_SET TASK_:
Extract, from the records beneath this instruction, each line that contains the word "picture".

_AVAILABLE DATA_:
──────

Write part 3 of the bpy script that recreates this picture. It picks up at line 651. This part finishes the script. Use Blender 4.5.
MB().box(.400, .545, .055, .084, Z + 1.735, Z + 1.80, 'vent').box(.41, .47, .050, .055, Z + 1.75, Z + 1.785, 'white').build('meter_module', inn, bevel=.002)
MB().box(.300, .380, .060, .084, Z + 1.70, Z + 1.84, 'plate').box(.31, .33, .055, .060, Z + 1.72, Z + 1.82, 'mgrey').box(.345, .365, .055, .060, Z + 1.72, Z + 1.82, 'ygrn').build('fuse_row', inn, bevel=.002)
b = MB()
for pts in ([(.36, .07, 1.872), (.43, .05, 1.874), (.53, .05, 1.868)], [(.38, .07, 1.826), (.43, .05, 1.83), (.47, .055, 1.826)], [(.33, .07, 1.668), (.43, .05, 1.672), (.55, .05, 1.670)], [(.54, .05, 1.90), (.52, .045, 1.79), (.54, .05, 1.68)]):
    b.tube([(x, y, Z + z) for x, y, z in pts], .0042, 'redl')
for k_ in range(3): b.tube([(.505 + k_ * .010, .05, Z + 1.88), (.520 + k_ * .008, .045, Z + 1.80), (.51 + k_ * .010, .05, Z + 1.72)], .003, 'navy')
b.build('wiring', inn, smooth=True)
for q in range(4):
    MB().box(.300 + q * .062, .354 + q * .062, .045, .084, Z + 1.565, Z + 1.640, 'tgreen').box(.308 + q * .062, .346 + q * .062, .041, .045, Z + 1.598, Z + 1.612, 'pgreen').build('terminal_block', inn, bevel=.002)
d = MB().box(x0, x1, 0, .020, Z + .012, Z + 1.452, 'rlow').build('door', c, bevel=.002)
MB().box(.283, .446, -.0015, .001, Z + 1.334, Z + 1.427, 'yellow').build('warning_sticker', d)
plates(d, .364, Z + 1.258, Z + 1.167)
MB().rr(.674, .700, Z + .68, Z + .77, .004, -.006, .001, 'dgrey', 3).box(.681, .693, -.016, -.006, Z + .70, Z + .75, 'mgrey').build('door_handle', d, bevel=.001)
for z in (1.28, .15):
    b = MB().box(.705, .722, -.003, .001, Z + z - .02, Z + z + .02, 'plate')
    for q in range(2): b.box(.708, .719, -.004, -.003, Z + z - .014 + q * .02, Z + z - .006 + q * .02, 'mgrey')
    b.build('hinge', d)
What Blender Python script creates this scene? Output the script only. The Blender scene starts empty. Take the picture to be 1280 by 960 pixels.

──────

_RESULT_:
Write part 3 of the bpy script that recreates this picture. It picks up at line 651. This part finishes the script. Use Blender 4.5.
What Blender Python script creates this scene? Output the script only. The Blender scene starts empty. Take the picture to be 1280 by 960 pixels.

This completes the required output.